La spada di Damocle dei dazi trumpiani preoccupa e non poco l’Eurotower. Il rischio di una escalation delle tensioni commerciali è diventato molto concreto dopo l’esito delle elezioni statunitensi e l’Europa ci arriva con una congiuntura già debole. La Commissione europea settimana scorsa ha rivisto al ribasso le stime di crescita e la Germania, maggiore economia continentale, è attesa al secondo anno consecutivo di recessione. A far trasparire il crescente grado di preoccupazione di Francoforte è stato ieri il vice presidente della Bce, Luis de Guindos. «Le tensioni commerciali potrebbero subire una escalation ulteriore, aumentando il rischio che si materializzino eventi inattesi, aggiungendo un ulteriore rischio a un’economia della zona euro già debole», ha detto l’esponente Bce nel suo discorso a un evento tenutosi a Francoforte.
Il vice presidente dell’istituto centrale europeo ha fatto capire che adesso la principale preoccupazione è la bassa crescita rispetto all’inflazione che è invece tornata sotto controllo. Parole che avallano ampiamente le attese di un ulteriore taglio dei tassi di interesse nell’ultimo meeting dell’anno in agenda a dicembre. Da giugno l’Eurotower ha già ridotto tre volte il costo del denaro e, alla luce dei progressi sull’inflazione, nell’ultimo mese sono emerse anche aspettative di una sforbiciata più aggressiva di 50 punti base a dicembre.
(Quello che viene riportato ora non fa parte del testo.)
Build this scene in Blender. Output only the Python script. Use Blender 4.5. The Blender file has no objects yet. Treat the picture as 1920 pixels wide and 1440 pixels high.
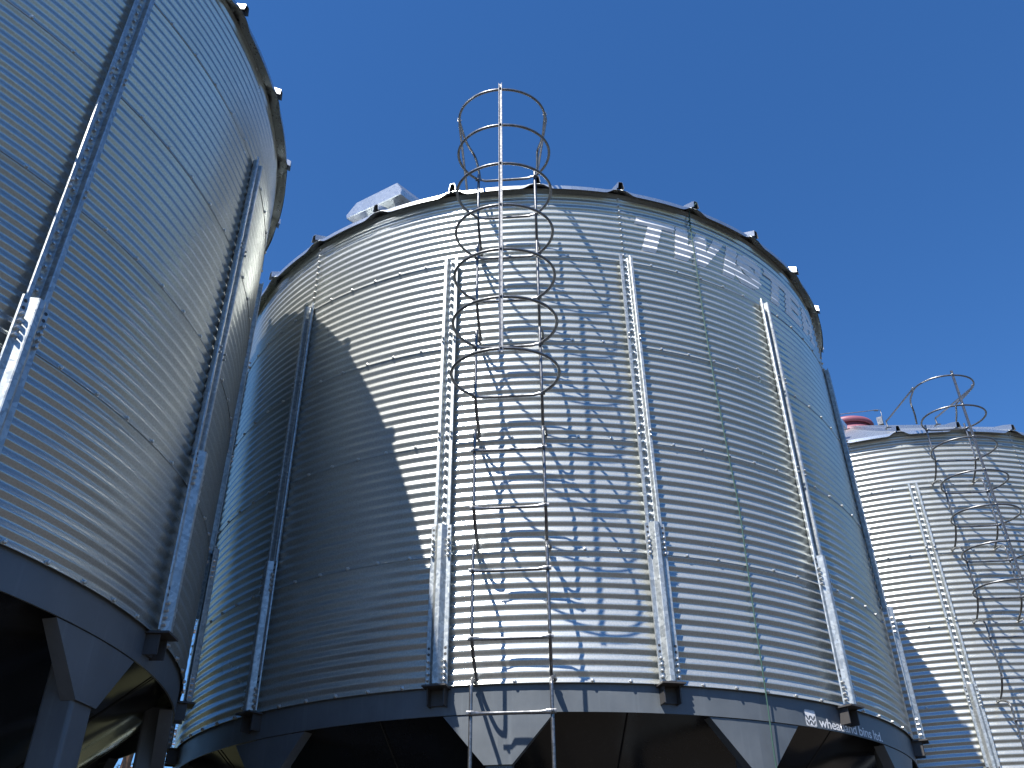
import bpy, math, random
from mathutils import Vector, Matrix, noise

random.seed(7)
SC = bpy.context.scene
COL = SC.collection
rad = math.radians
sin, cos, pi = math.sin, math.cos, math.pi

# ------------------------------------------------------------------ camera
CAM_H = 1.65
cam = bpy.data.cameras.new("camera")
cam.sensor_width = 36.0
cam.lens = 1675.0 / 1920.0 * 36.0
cam.clip_start = 0.05
cam.clip_end = 3000.0
cam_ob = bpy.data.objects.new("camera", cam)
COL.objects.link(cam_ob)
PITCH, ROLL = rad(33.3164), rad(-0.6701)
def _cam_axis(x, f, u):
    return Vector((x, f * cos(PITCH) - u * sin(PITCH), f * sin(PITCH) + u * cos(PITCH)))
_r = _cam_axis(cos(ROLL), 0, sin(ROLL))
_u = _cam_axis(-sin(ROLL), 0, cos(ROLL))
_f = _cam_axis(0, 1, 0)
cam_ob.matrix_world = Matrix(((_r.x, _u.x, -_f.x, 0.0), (_r.y, _u.y, -_f.y, 0.0),
                              (_r.z, _u.z, -_f.z, CAM_H), (0, 0, 0, 1)))
SC.camera = cam_ob

# ------------------------------------------------------------------ sky and sun
_E, _A = rad(57.2), rad(-125.6)
SUN_DIR = -Vector((cos(_E) * cos(_A), cos(_E) * sin(_A), sin(_E)))      # the way the light travels
SUN_EL = math.asin(-SUN_DIR.z)
SUN_ROT = math.atan2(-SUN_DIR.x, -SUN_DIR.y)
world = bpy.data.worlds.new("World")
SC.world = world
world.use_nodes = True
wn = world.node_tree
bg = wn.nodes["Background"]
sky = wn.nodes.new("ShaderNodeTexSky")
sky.sky_type = 'NISHITA'
sky.sun_disc = False
sky.sun_elevation = SUN_EL
sky.sun_rotation = SUN_ROT
sky.altitude = 900.0
sky.air_density = 1.0
sky.dust_density = 0.1
sky.ozone_density = 6.0
hs = wn.nodes.new("ShaderNodeHueSaturation")
hs.inputs["Hue"].default_value = 0.504
hs.inputs["Saturation"].default_value = 1.19
wn.links.new(sky.outputs[0], hs.inputs["Color"])
wn.links.new(hs.outputs[0], bg.inputs[0])
bg.inputs[1].default_value = 0.090

sun = bpy.data.lights.new("sun", 'SUN')
sun.energy = 5.0
sun.angle = rad(0.53)
sun.color = (1.0, 0.955, 0.89)
sun_ob = bpy.data.objects.new("sun", sun)
sun_ob.rotation_euler = SUN_DIR.to_track_quat('-Z', 'Y').to_euler()
sun_ob.location = (-12, -18, 30)
COL.objects.link(sun_ob)

SC.view_settings.view_transform = 'Standard'
SC.view_settings.look = 'None'
SC.view_settings.exposure = 1.03
SC.view_settings.gamma = 1.0
SC.view_settings.use_curve_mapping = False
SC.render.engine = 'CYCLES'
SC.cycles.max_bounces = 8
SC.cycles.glossy_bounces = 6
SC.cycles.diffuse_bounces = 3
SC.cycles.caustics_reflective = True
SC.cycles.sample_clamp_indirect = 4.0

# ------------------------------------------------------------------ materials
class NT:
    def __init__(self, name):
        self.m = bpy.data.materials.new(name)
        self.m.use_nodes = True
        self.t = self.m.node_tree
        self.b = self.t.nodes["Principled BSDF"]
        self.co = None
    def n(self, kind, **kw):
        nd = self.t.nodes.new(kind)
        for k, v in kw.items():
            setattr(nd, k, v)
        return nd
    def l(self, a, b):
        self.t.links.new(a, b)
    def coords(self, jitter=True, scale=(1, 1, 1)):
        tc = self.n("ShaderNodeTexCoord")
        if not jitter:
            return tc.outputs["Object"]
        oi = self.n("ShaderNodeObjectInfo")
        ml = self.n("ShaderNodeMath", operation='MULTIPLY')
        ml.inputs[1].default_value = 83.0
        self.l(oi.outputs["Random"], ml.inputs[0])
        ad = self.n("ShaderNodeVectorMath", operation='ADD')
        self.l(tc.outputs["Object"], ad.inputs[0])
        self.l(ml.outputs[0], ad.inputs[1])
        mp = self.n("ShaderNodeMapping")
        mp.inputs["Scale"].default_value = scale
        self.l(ad.outputs[0], mp.inputs[0])
        return mp.outputs[0]
    def noise(self, co, scale, detail=3.0, rough=0.55):
        nd = self.n("ShaderNodeTexNoise")
        nd.inputs["Scale"].default_value = scale
        nd.inputs["Detail"].default_value = detail
        nd.inputs["Roughness"].default_value = rough
        self.l(co, nd.inputs["Vector"])
        return nd.outputs["Fac"]
    def ramp(self, fac, stops):
        r = self.n("ShaderNodeValToRGB")
        el = r.color_ramp.elements
        while len(el) < len(stops):
            el.new(0.5)
        for e, (p, c) in zip(el, stops):
            e.position = p
            e.color = (*c, 1) if not isinstance(c, float) else (c, c, c, 1)
        self.l(fac, r.inputs[0])
        return r.outputs[0]
    def rng(self, fac, a, b, lo, hi):
        m = self.n("ShaderNodeMapRange")
        m.inputs[1].default_value = a; m.inputs[2].default_value = b
        m.inputs[3].default_value = lo; m.inputs[4].default_value = hi
        self.l(fac, m.inputs[0])
        return m.outputs[0]
    def mix(self, fac, a, b, mode='MIX'):
        m = self.n("ShaderNodeMix", data_type='RGBA', blend_type=mode)
        for sock, v in ((m.inputs[0], fac), (m.inputs[6], a), (m.inputs[7], b)):
            if hasattr(v, 'links'):
                self.l(v, sock)
            elif isinstance(v, (int, float)):
                sock.default_value = v
            else:
                sock.default_value = (*v, 1)
        return m.outputs[2]
    def bump(self, h, strength, dist):
        b = self.n("ShaderNodeBump")
        b.inputs["Strength"].default_value = strength
        b.inputs["Distance"].default_value = dist
        self.l(h, b.inputs["Height"])
        self.l(b.outputs[0], self.b.inputs["Normal"])

def mat_sheet():
    k = NT("galvanized_sheet")
    co = k.coords()
    fine = k.noise(co, 95.0, 4.0, 0.7)
    big = k.noise(co, 2.1, 4.0, 0.6)
    st = k.coords(scale=(6.0, 6.0, 0.35))
    streak = k.noise(st, 4.5, 3.0, 0.6)
    c = k.ramp(fine, [(0.25, (0.43, 0.447, 0.424)), (0.75, (0.56, 0.578, 0.545))])
    c = k.mix(k.rng(big, 0.3, 0.75, 0.0, 0.35), c, (0.37, 0.385, 0.367))
    c = k.mix(k.rng(streak, 0.55, 0.8, 0.0, 0.22), c, (0.42, 0.42, 0.41))
    c = k.mix(k.rng(k.noise(co, 0.9, 6.0, 0.7), 0.56, 0.72, 0.0, 0.22), c, (0.60, 0.62, 0.58))
    oi = k.n("ShaderNodeObjectInfo")
    c = k.mix(1.0, c, k.ramp(oi.outputs["Random"], [(0.0, (0.88, 0.885, 0.89)), (1.0, (1.0, 1.0, 1.0))]), 'MULTIPLY')
    k.l(c, k.b.inputs["Base Color"])
    k.l(k.mix(0.42, c, (0.82, 0.86, 0.85)), k.b.inputs["Base Color"])      # bare zinc mirrors better than its dull bloom
    k.b.inputs["Metallic"].default_value = 0.97
    k.l(k.rng(big, 0.25, 0.75, 0.21, 0.28), k.b.inputs["Roughness"])
    k.bump(k.noise(co, 4.0, 2.0, 0.4), 0.03, 0.006)
    # weathered zinc: a second, much duller lobe
    b2 = k.n("ShaderNodeBsdfPrincipled")
    k.l(k.mix(0.10, c, (0.0, 0.0, 0.0)), b2.inputs["Base Color"])
    b2.inputs["Metallic"].default_value = 0.20
    b2.inputs["Roughness"].default_value = 0.55
    ms = k.n("ShaderNodeMixShader")
    k.l(k.rng(fine, 0.35, 0.65, 0.40, 0.50), ms.inputs[0])
    k.l(k.b.outputs[0], ms.inputs[1]); k.l(b2.outputs[0], ms.inputs[2])
    k.l(ms.outputs[0], k.t.nodes["Material Output"].inputs["Surface"])
    return k.m

def mat_hotdip(name, lo, hi, metallic, r0, r1, scale=55.0):
    k = NT(name)
    co = k.coords()
    v = k.n("ShaderNodeTexVoronoi")
    v.inputs["Scale"].default_value = scale
    k.l(co, v.inputs["Vector"])
    sep = k.n("ShaderNodeSeparateColor")
    k.l(v.outputs["Color"], sep.inputs[0])
    c = k.ramp(sep.outputs[0], [(0.1, lo), (0.9, hi)])
    c = k.mix(k.rng(k.noise(co, 7.0, 4.0, 0.6), 0.5, 0.8, 0.0, 0.4), c, tuple(x * 0.72 for x in lo))
    k.l(c, k.b.inputs["Base Color"])
    k.b.inputs["Metallic"].default_value = metallic
    k.l(k.rng(sep.outputs[1], 0, 1, r0, r1), k.b.inputs["Roughness"])
    return k.m

def mat_paint(name, col, rough, wear=(0.16, 0.10, 0.06), wear_amt=0.0, coat=0.0):
    k = NT(name)
    co = k.coords()
    a = k.noise(co, 3.0, 5.0, 0.65)
    st = k.coords(scale=(9.0, 9.0, 0.5))
    b = k.noise(st, 3.0, 4.0, 0.6)
    c = k.mix(k.rng(a, 0.3, 0.75, 0.0, 1.0), tuple(x * 0.85 for x in col), tuple(min(1, x * 1.18) for x in col))
    c = k.mix(k.rng(b, 0.55, 0.8, 0.0, 0.35), c, tuple(min(1, x * 1.6 + 0.01) for x in col))
    if wear_amt:
        c = k.mix(k.rng(k.noise(co, 11.0, 6.0, 0.75), 0.64, 0.74, 0.0, wear_amt), c, wear)
    k.l(c, k.b.inputs["Base Color"])
    k.l(k.rng(a, 0.3, 0.7, rough * 0.85, rough * 1.2), k.b.inputs["Roughness"])
    if coat:
        k.b.inputs["Coat Weight"].default_value = coat
        k.b.inputs["Coat Roughness"].default_value = 0.08
    return k.m

def mat_flat(name, col, rough, metallic=0.0):
    k = NT(name)
    co = k.coords()
    c = k.mix(k.rng(k.noise(co, 30.0, 3.0), 0.3, 0.7, 0.0, 1.0), tuple(x * 0.88 for x in col), col)
    k.l(c, k.b.inputs["Base Color"])
    k.b.inputs["Roughness"].default_value = rough
    k.b.inputs["Metallic"].default_value = metallic
    return k.m

def mat_ground():
    k = NT("yard_ground")
    co = k.coords(jitter=False)
    big = k.noise(co, 0.045, 5.0, 0.6)
    mid = k.noise(co, 0.6, 5.0, 0.65)
    fine = k.noise(co, 22.0, 4.0, 0.7)
    grav = k.ramp(fine, [(0.3, (0.026, 0.021, 0.018)), (0.7, (0.052, 0.044, 0.037))])
    grav = k.mix(k.rng(mid, 0.35, 0.7, 0.0, 0.5), grav, (0.042, 0.036, 0.028))
    grass = k.ramp(k.noise(co, 3.0, 6.0, 0.75), [(0.3, (0.026, 0.030, 0.010)), (0.7, (0.062, 0.062, 0.022))])
    ln = k.n("ShaderNodeVectorMath", operation='LENGTH')
    k.l(co, ln.inputs[0])
    ad = k.n("ShaderNodeMath", operation='MULTIPLY_ADD')
    k.l(big, ad.inputs[0]); ad.inputs[1].default_value = 26.0
    k.l(ln.outputs["Value"], ad.inputs[2])
    f = k.rng(ad.outputs[0], 46.0, 52.0, 0.0, 1.0)
    sx = k.n("ShaderNodeSeparateXYZ")
    k.l(co, sx.inputs[0])
    ad2 = k.n("ShaderNodeMath", operation='MULTIPLY_ADD')       # grass also grows behind the row of bins
    k.l(mid, ad2.inputs[0]); ad2.inputs[1].default_value = 5.0
    sk2 = k.n("ShaderNodeMath", operation='MULTIPLY_ADD')
    k.l(sx.outputs[0], sk2.inputs[0]); sk2.inputs[1].default_value = -0.8
    k.l(sx.outputs[1], sk2.inputs[2])
    k.l(sk2.outputs[0], ad2.inputs[2])
    f2 = k.rng(ad2.outputs[0], 11.0, 12.5, 0.0, 1.0)
    mx = k.n("ShaderNodeMath", operation='MAXIMUM')
    k.l(f, mx.inputs[0]); k.l(f2, mx.inputs[1])
    f = mx.outputs[0]
    c = k.mix(f, grav, grass)
    k.l(c, k.b.inputs["Base Color"])
    k.b.inputs["Roughness"].default_value = 0.95
    k.bump(fine, 0.5, 0.02)
    return k.m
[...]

Molto dipenderà dai prossimi riscontri macro, a partire dagli indici Pmi di novembre (stima flash in arrivo venerdì), per capire se gli indicatori anticipatori confermeranno la stagnazione con cui si era aperto l’ultimo trimestre dell’anno (Germania e Francia in fase di contrazione dell’attività economica).
In serata Christine Lagarde (in foto) non ha mancato di rincarare la dose sui rischi legati alle trasformazioni in atto con un chiaro riferimento al protezionismo. La presidente della Bce, che non si è sbottonata sulle prossime mosse di politica monetaria, ritiene che il nuovo panorama geopolitico si stia frammentando in blocchi rivali «dove le opinioni sul libero commercio vengono messe in discussione e gli approcci alla regolamentazione del settore tecnologico stanno divergendo tra le economie avanzate».
Lagarde ha toccato anche il nodo dolente della flebile crescita della produttività dell’Eurozona che si sta allontanando da quella degli Stati Uniti.
Il Vecchio continente è quindi «sotto crescente pressione per ridefinire la propria posizione al fine di rimanere competitivo» e deve adattarsi al mondo che cambia intorno «e recuperare il terreno perso in termini di produttività e tecnologia. Altrimenti, non saremo in grado di generare la ricchezza necessaria per soddisfare le nostre crescenti esigenze di spesa».